James continues from “Count it all joy” with “Knowing this, that the trying of your faith worketh patience.” Brethren, you can be joyous going into a trial when you know this beforehand… “Trying of your faith..” – dokimion. This is the same word for sterling coinage. Sterling coinage = genuine money and unalloyed. This trying of our faith is to: 

  • Purge us of all impurity

  • Burn out the dross of cursed human character

  • Leave us cleansed and purified.

  • Give unswerving constancy

This “trying” worketh “patience” – hupomone. Patience is our word here, and trials definitely do work our patience and eventually increase it. But “trying” truly does more. Hupomone is not simply patience or the ability to bear things. It is the ability to turn them into greatness and glory. If my entire life I thought all I could do is bear, I would be a pretty depressed Christian. Sure we have to bear some things, but we are not told to face these times depressed.

We are told to face them in joy!  How?

By foreseeing that these times will become something of glory for God. During the times of the martyrs, one thing always bothered the heathen who did not understand their faith. They didn’t die crying, they died singing! On one occasion, a martyr was smiling while burning in the flames.  When asked what he had to smile about he said, “I saw the glory of God, and was glad!”

Count it all joy…knowing this!

In the end, the Complete Reward is this...

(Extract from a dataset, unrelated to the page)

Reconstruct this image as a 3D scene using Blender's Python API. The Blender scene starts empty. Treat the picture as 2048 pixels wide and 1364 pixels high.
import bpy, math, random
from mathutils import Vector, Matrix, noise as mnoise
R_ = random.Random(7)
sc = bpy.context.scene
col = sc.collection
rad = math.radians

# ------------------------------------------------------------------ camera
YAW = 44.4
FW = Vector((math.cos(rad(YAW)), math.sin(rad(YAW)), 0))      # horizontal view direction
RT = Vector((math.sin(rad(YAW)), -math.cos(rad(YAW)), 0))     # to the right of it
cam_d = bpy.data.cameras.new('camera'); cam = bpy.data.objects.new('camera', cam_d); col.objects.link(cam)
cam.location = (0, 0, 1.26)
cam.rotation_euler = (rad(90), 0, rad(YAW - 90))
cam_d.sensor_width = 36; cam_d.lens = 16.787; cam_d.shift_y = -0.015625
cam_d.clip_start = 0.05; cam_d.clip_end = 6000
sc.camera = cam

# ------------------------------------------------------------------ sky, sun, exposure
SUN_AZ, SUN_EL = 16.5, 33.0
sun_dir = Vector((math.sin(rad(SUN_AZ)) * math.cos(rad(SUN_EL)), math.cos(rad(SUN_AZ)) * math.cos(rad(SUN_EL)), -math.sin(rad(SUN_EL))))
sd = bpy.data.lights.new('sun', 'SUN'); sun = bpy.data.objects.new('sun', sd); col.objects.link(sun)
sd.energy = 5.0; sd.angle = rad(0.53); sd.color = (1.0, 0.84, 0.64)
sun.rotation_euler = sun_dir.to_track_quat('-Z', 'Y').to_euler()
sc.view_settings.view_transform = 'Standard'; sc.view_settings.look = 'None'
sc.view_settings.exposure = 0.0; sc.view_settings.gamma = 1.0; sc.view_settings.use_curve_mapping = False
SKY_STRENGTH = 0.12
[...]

  • It makes us perfect: Finished toward a given end for a given purpose. When patience has had its perfect work, we are ready for whatever God desired to use us for before the trial. As you enter each trial, know that how you handle it is either, fitting or unfitting for the work God has planned.
  • It makes us entire: Entire or Complete, finished. The word James uses here is the same use of sacrificial animals once inspected and prepared and ready to enter the ceremony. Also, in the same connotation, the priest after being cleansed and dressed is “entire”. The two have no blemish and anything that would cause God to turn away the offering. The trying of our faith, once complete, leaves us without the weaknesses and imperfections of our character God couldn’t use. It enables us to conquer old sins. To gain new virtues.
  • It leaves us wanting nothing: Deficient in nothing. Living day by day victoriously. Completely rewarded after facing a trial with Joy.